» **Data supplied**:
——————————

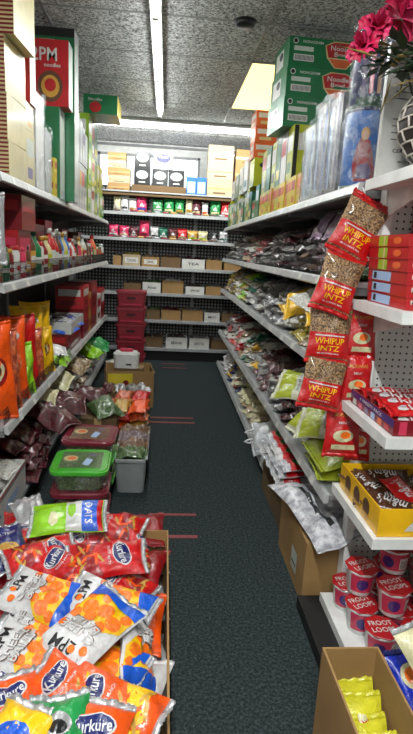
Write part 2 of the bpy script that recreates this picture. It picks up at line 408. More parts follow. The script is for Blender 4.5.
# end-of-aisle display with perforated panel on the right
t = thing('end_display_unit', 'white pegboard display unit at the near end of the right shelves', 'display unit')
obj('pegboard', MB().box(.775, 1.62, 1.92, 1.94, .1, 2.05, 'pegboard_white'), t)
for x in (.765, 1.605): obj('upright', MB().box(x, x+.03, 1.895, 1.945, 0, 2.05, 'white_metal'), t)
for z in (1.715, 1.303, .92, .58, .09):
    m = MB().box(.69, 1.65, 1.485, 1.9, z-.028, z, 'white_metal')
    m.box(.69, 1.65, 1.478, 1.485, z-.034, z+.002, 'white_metal').box(.686, .69, 1.478, 1.9, z-.034, z+.002, 'white_metal')
    o = obj('shelf', m, t)
    for x in (.772, 1.61):
        m = MB(); m.hexa([(x, 1.6, z-.05), (x+.006, 1.6, z-.05), (x+.006, 1.9, z-.12), (x, 1.9, z-.12), (x, 1.6, z-.028), (x+.006, 1.6, z-.028), (x+.006, 1.9, z-.028), (x, 1.9, z-.028)], 'white_metal')
        if z > .2: obj('bracket', m, o)
obj('kick_plate', MB().box(.74, 1.62, 1.53, 1.55, 0, .056, 'kick_black'), t)
# cap of the left run, its deck carries the white tray
t = thing('end_display_unit', 'low deck at the near end of the left shelves', 'display unit')
obj('deck', MB().box(-1.6, -.7, 1.75, 2.33, .122, .15, 'white_metal'), t); obj('kick_plate', MB().box(-1.58, -.74, 1.8, 2.3, 0, .122, 'kick_black'), t)
obj('back_panel', MB().box(-1.6, -1.14, 2.3, 2.32, .15, 2.05, 'pegboard_white'), t)
# unit across the far end
BL = (2.108, 1.861, 1.55, 1.207, .882, .537, .17)
t = thing('shelving_unit', 'dark perforated shelving unit across the far end of the aisle', 'shelving unit')
obj('back_panel', MB().box(-1.2, 1.2, 7.2, 7.21, .1, 2.2, 'perforated_dark'), t)
for x in (-1.2, -.22, .36, 1.17): obj('upright', MB().box(x, x+.03, 7.16, 7.2, 0, 2.25, 'upright_metal'), t)
for i, z in enumerate(BL):
    if i == 0: o = obj('shelf', MB().box(-1.2, 1.2, 6.84, 7.16, z-.05, z, 'kraft_dark'), t)
    else:
        o = obj('shelf', MB().box(-1.2, 1.2, 6.85, 7.16, z-.02, z, 'shelf_metal', {'-z': 'shelf_under'}), t)
    obj('price_rail', MB().box(-1.2, 1.2, 6.828, 6.84 if i == 0 else 6.85, z-(.035 if i else .012), z+.003, 'shelf_lip' if 0 < i < 4 else 'shelf_metal'), o)
obj('kick_plate', MB().box(-1.2, 1.2, 6.9, 6.92, 0, .15, 'kick_black'), t)

# ------------------------------------------------------------------ packets
def bag_fn(w, h, t, seed, crumple=1.0):
    rnd = random.Random(seed); ph = [rnd.random()*6 for _ in range(6)]
    def P(u, v, side=1, lift=0):
        b = (max(0, 1-abs(u)**2.6)**.55)*(max(0, 1-abs(v)**3)**.6)*t/2
        n = noise.noise(Vector((u*2.1+seed, v*2.1, side*3)))*.35+noise.noise(Vector((u*5+seed, v*5, side*3)))*.2*crumple
        fold = (math.sin(u*11+ph[0])*.5+math.sin(u*19+ph[1])*.3)*abs(v)**2.5*.28+math.sin(v*9+u*5+ph[2])*.08*abs(u)**2
        z = b*(1+n+fold*crumple)
        ez = (noise.noise(Vector((u*1.4, v*1.4, seed+9)))*.25)*t*crumple
        x = w/2*u*(1-.09*(1-v*v)); y = h/2*v*(1-.05*(1-u*u))
        return Vector((x, y, side*(z+lift)+ez))
    return P
def bag(w, h, t, seed, front, back=None, nu=14, nv=16, crumple=1.0, art=None, seal_mat=None, seal_len=.014):
    P = bag_fn(w, h, t, seed, crumple); m = MB()
    for side, mat in ((1, front), (-1, back or front)):
        vs = [P(2*i/nu-1, 2*j/nv-1, side) for j in range(nv+1) for i in range(nu+1)]
        fs = []
        for j in range(nv):
            for i in range(nu):
                a = j*(nu+1)+i; q = (a, a+1, a+nu+2, a+nu+1); fs.append(q if side > 0 else q[::-1])
        m.add(vs, fs, mat, True)
    if art:
        fn = lambda x, y, l: P(max(-.995, min(.995, x/(w/2))), max(-.995, min(.995, y/(h/2))), 1, l)
        art(m, fn, w, h)
    seals = []
    for e in (-1, 1):
        sm = MB(); n = 24; vs = []
        for i in range(n+1):
            u = 2*i/n-1; p = P(u, e); r = math.sin(u*14+seed)*.0035
            vs += [p+Vector((0, 0, .0004)), p+Vector((0, e*(seal_len+(.003 if i % 2 else 0)), r)), p+Vector((0, e*(seal_len+(.003 if i % 2 else 0)), r-.0012)), p-Vector((0, 0, .0008))]
        fs = []
        for i in range(n):
            a = i*4
            for k in range(4): q = (a+k, a+4+k, a+4+(k+1) % 4, a+(k+1) % 4); fs.append(q if e < 0 else q[::-1])
        fs += [(0, 1, 2, 3), (n*4+3, n*4+2, n*4+1, n*4)]
        sm.add(vs, fs, seal_mat or back or front, True); seals.append(sm)
    return m, seals
E_ = .012
def art_cheese(m, f, w, h):
    m.poly([(-w*.49, -h*.49), (w*.49, -h*.49), (w*.49, -h*.26), (w*.1, -h*.36), (-w*.49, -h*.33)], 'foil_blue', f, .0048, E_)
    rnd = random.Random(3); k = 0
    m.poly([(-w*.48, -h*.36), (w*.3, -h*.42), (w*.48, -h*.2), (w*.46, h*.08), (w*.1, -h*.04), (-w*.3, h*.02), (-w*.48, -h*.1)], 'foil_yellow', f, .0012, E_)
    for cx, cy, r in [(-.3, -.14, .13), (-.05, -.2, .15), (.22, -.14, .14), (.36, .0, .1), (-.38, -.28, .09), (.08, -.04, .11), (.38, -.28, .09), (-.2, .0, .09), (-.3, .3, .07), (-.12, .36, .06), (.36, .18, .07), (.1, -.33, .08)]:
        k += 1; m.oval(cx*w, cy*h, r*w, r*w, 'foil_ball', f, .0016+.0002*k, E_, n=14)
    m.text('CHEESE', 0, h*.19, h*.1, 'foil_white', f, .0052, w*.66, 0, E_)
    for a, b in (('CHEESE', .19), ('BALLS', .07)):
        m.text(a, .002, h*b-.002, h*.108, 'foil_brown', f, .0046, w*(.7 if b > .1 else .56), 0, E_)
        m.text(a, 0, h*b, h*.092, 'foil_white', f, .0056, w*(.68 if b > .1 else .54), 0, E_)
    m.text('2PM', w*.06, h*.37, h*.13, 'foil_black', f, .0025, w*.42, .1, E_)
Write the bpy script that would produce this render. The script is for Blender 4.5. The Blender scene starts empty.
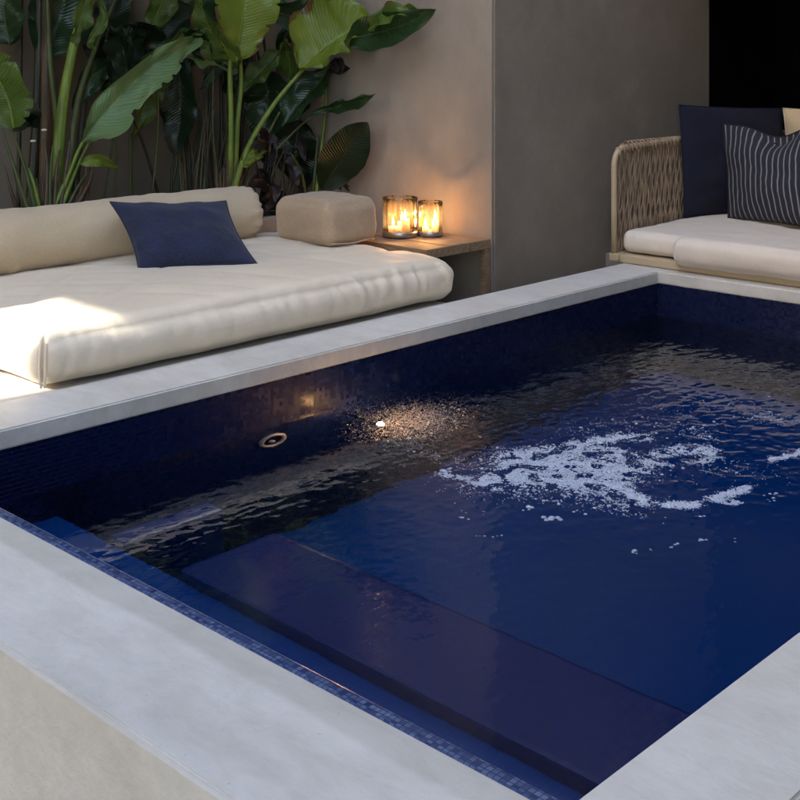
import bpy, bmesh, math, random
from mathutils import Vector, noise, Matrix
R = math.radians
C = bpy.context.scene.collection
sc = bpy.context.scene
random.seed(7)

# ---------------------------------------------------------------- camera frame (pool axes: x along the pool, y across it)
FPX, HOR = 1213.0, 54.0
TH = math.atan2(1160, 1213)
AX = (math.sin(TH), math.cos(TH)); BX = (-math.cos(TH), math.sin(TH))
def at(px, py, x=None, y=None, z=None):
    lx = (px - 400) / FPX
    d = Vector((lx*AX[0] + AX[1], lx*BX[0] + BX[1], -(py - HOR) / FPX))
    if x is not None: t = x / d.x
    elif y is not None: t = y / d.y
    else: t = (z - 1) / d.z
    return Vector((d.x*t, d.y*t, 1 + d.z*t))

# ---------------------------------------------------------------- helpers
def link(name, me, m, parent=None):
    o = bpy.data.objects.new(name, me); C.objects.link(o)
    for mm in (m if isinstance(m, (list, tuple)) else [m]): me.materials.append(mm)
    if parent: o.parent = parent
    return o
def obj(name, bm, m, parent=None, smooth=False):
    me = bpy.data.meshes.new(name); bm.to_mesh(me); bm.free()
    if smooth:
        for p in me.polygons: p.use_smooth = True
    return link(name, me, m, parent)
def thing(name, label, cat, group=None, loc=(0, 0, 0)):
    o = bpy.data.objects.new(name, None); C.objects.link(o); o.location = loc
    o.empty_display_size = .1
    return tag(o, label, cat, group)
def tag(o, label, cat, group=None, kind=None):
    o['label'] = label; o['category'] = cat
    if group: o['group'] = group
    if kind: o['kind'] = kind
    return o
def struct(o, label=None):
    o['kind'] = 'structure'
    if label: o['label'] = label
    return o
def settle(root, loc):
    """put the Empty at the thing's base while its parts keep their places"""
    loc = Vector(loc)
    root.location = loc
    for c in root.children: c.location = Vector(c.location) - loc
def box(bm, x0, x1, y0, y1, z0, z1, bev=0, seg=2):
    r = bmesh.ops.create_cube(bm, size=1)
    vs = r['verts']
    for v in vs:
        v.co = Vector((x0 + (v.co.x+.5)*(x1-x0), y0 + (v.co.y+.5)*(y1-y0), z0 + (v.co.z+.5)*(z1-z0)))
    if bev:
        es = {e for v in vs for e in v.link_edges}
        bmesh.ops.bevel(bm, geom=list(es), offset=bev, segments=seg, affect='EDGES', profile=.6)
def mbox(name, m, parent, *a, **k):
    bm = bmesh.new(); box(bm, *a, **k); return obj(name, bm, m, parent)
def tube(bm, pts, rad, n=8, caps=True):
    pts = [Vector(p) for p in pts]; N = len(pts)
    rads = rad if isinstance(rad, (list, tuple)) else [rad]*N
    up = Vector((0, 0, 1)); rings = []
    prev = None
    for i, p in enumerate(pts):
        t = (pts[min(i+1, N-1)] - pts[max(i-1, 0)]).normalized()
        if prev is None:
            a = t.cross(up)
            if a.length < .05: a = t.cross(Vector((1, 0, 0)))
        else: a = prev - t*prev.dot(t)
        a.normalize(); prev = a; b = t.cross(a)
        rings.append([bm.verts.new(p + (a*math.cos(2*math.pi*k/n) + b*math.sin(2*math.pi*k/n))*rads[i]) for k in range(n)])
    for i in range(N-1):
        for k in range(n):
            bm.faces.new((rings[i][k], rings[i][(k+1) % n], rings[i+1][(k+1) % n], rings[i+1][k]))
    if caps: bm.faces.new(rings[0][::-1]); bm.faces.new(rings[-1])
def cat(pts, n):
    """Catmull-Rom through the points, n samples"""
    P = [Vector(p) for p in pts]
    P = [P[0]*2 - P[1]] + P + [P[-1]*2 - P[-2]]
    out = []; S = len(P) - 3
    for i in range(n):
        u = i/(n-1)*S; k = min(int(u), S-1); t = u-k
        a, b, c, d = P[k:k+4]
        out.append(.5*((2*b) + (c-a)*t + (2*a-5*b+4*c-d)*t*t + (3*b-a-3*c+d)*t**3))
    return out
def lathe(bm, prof, n=32, c=(0, 0, 0), closed=False):
    c = Vector(c); rings = []
    for r, z in prof:
        rings.append([bm.verts.new(c + Vector((r*math.cos(2*math.pi*k/n), r*math.sin(2*math.pi*k/n), z))) for k in range(n)])
    for i in range(len(rings)-1 + (1 if closed else 0)):
        a, b = rings[i], rings[(i+1) % len(rings)]
        for k in range(n): bm.faces.new((a[k], a[(k+1) % n], b[(k+1) % n], b[k]))
    if not closed: bm.faces.new(rings[0][::-1]); bm.faces.new(rings[-1])
def nz(x, y, z=0, s=1): return noise.noise(Vector((x*s, y*s, z*s)))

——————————

» **Given request**:
Among the entries above, identify all lines with "parts" and copy them.

» **Exercise output**:
Write part 2 of the bpy script that recreates this picture. It picks up at line 408. More parts follow. The script is for Blender 4.5.
    """put the Empty at the thing's base while its parts keep their places"""